Gwyllt (Cymraig), adj. – wild, to be wild
Gwyllto n.m.; gwylltei n.f. (plural gwylltiau) - an inspired
possessed person able to travel between the worlds, who is one with nature and
talks to animals, who is able to arouse primal wildness in others
It might be asked why, in the early twenty-first century, it
should be considered desirable to adopt the methods and beliefs of the oldest
spiritual discipline on the planet… The
messages [of the gwylltiau] which call out to us, in the modern Western metropolis,
are as vital and urgent now as they have ever been. It teaches us respect for the rest of
creation – a theme which, in our destructive age, is of the utmost importance –
and it shows us new approaches to living: ways beyond the linear time lines with
which we bind ourselves: out of the realm in which we see without seeing, hear
without hearing, touch without feeling, and breathe the air without tasting or
scenting the news that it brings us of our world. Shamanism can teach all of this. But above all it restores a quality to our
lives which many of us have missed for a long time. This is the sense of wonder, and of the
ability to pass beyond the three-dimensional world into the fourth dimension,
the Otherworld of which the Celts knew so much and of which they have left so
eloquent a testimony.
~ From the Celtic
Shaman, p. 5
The work of natural women and men is to be gwylltiau, able to
travel between the worlds, one with nature and talking to animals, able to
arouse primal wildness in ourselves and others, bringing them to ways of living
extending beyond the linear and showing them how to open the door to restoring
quality to their lives.
“Quality”, interesting word that, harking back to what
Pirsig said about it in Zen and the Art of Motorcycle Maintenance and how the
Greeks beginning with Socrates taught that quality is something that we can
only imagine, not part of everyday life.
He and his Western philosophical successors, including that old deluder
Saint Paul, took the perfect from us, telling us that we are imperfect – fallen
– and can never experience real quality as it is something that exists only in
a non-Earthly realm.
To be a natural man is to recover quality, to experience the
Natural as perfect, sacred, to be savored.

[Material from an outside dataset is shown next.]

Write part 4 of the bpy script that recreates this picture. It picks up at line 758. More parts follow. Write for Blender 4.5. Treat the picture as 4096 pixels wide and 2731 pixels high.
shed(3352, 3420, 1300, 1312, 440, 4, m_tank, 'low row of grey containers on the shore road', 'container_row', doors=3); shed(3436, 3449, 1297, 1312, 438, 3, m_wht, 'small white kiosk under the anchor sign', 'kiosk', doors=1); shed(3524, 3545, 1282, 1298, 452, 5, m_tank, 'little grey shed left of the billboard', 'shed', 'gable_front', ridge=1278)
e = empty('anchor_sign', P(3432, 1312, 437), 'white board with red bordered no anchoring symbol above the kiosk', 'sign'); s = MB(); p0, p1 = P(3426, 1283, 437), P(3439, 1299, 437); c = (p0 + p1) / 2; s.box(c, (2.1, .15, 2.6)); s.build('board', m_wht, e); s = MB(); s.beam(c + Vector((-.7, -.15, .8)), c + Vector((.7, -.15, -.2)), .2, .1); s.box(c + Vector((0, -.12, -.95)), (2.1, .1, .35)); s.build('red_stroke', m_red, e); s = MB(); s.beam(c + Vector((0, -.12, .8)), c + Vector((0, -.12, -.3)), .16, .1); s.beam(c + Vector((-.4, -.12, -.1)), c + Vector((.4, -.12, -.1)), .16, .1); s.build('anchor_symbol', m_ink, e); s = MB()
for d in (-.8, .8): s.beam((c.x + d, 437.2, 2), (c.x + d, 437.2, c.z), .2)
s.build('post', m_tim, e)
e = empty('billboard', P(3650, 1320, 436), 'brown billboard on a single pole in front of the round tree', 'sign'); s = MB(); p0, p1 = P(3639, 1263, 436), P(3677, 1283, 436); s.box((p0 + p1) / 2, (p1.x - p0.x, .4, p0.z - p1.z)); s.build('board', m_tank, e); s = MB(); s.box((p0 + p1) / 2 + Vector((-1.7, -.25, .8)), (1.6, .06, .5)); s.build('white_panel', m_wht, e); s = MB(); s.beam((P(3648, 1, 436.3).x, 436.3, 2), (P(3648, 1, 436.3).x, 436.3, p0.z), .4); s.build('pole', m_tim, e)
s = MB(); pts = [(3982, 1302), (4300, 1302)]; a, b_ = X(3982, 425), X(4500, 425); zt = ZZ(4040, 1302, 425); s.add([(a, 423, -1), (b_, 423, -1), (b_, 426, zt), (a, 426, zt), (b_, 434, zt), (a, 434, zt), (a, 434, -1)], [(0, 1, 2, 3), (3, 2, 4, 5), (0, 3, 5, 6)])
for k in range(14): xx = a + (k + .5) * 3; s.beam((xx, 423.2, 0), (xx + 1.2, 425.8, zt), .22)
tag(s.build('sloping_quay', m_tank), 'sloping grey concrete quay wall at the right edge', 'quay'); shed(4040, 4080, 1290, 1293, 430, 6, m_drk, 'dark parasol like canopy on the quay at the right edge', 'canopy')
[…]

The corollary is that quality is something to be experienced and not
achieved.
So for those of you inspired to be a gwylltei or gwyllto, I
suggest that you use this changing of the season and lengthening of days to
give up the pursuit of perfection and to begin experiencing quality and the
wild in your lives. The Natural is all
about you, ready and waiting for you to do so.
Snow, finally last night, but not much, just enough to
whiten the ground. This is turning out
so far to be a winter without winter.
Here at Shamans’ Rest we’ve had rain and not snow as well as warm
above-freezing days. This is not
normal. Still, I remember years like
this from the past with winter finally arriving in full glory and with a
vengeance to make up for lost time.
For those who wish to know what winters past and present
here in North By East are like, I highly recommend Northern Farm: A Chronicle
of Maine, written by Henry Beston in 1948 and the contemporary Small Misty
Mountain: Nature’s Year in a Downeast Village by Rob McCall as well as Winter World by Bernt Heinrich.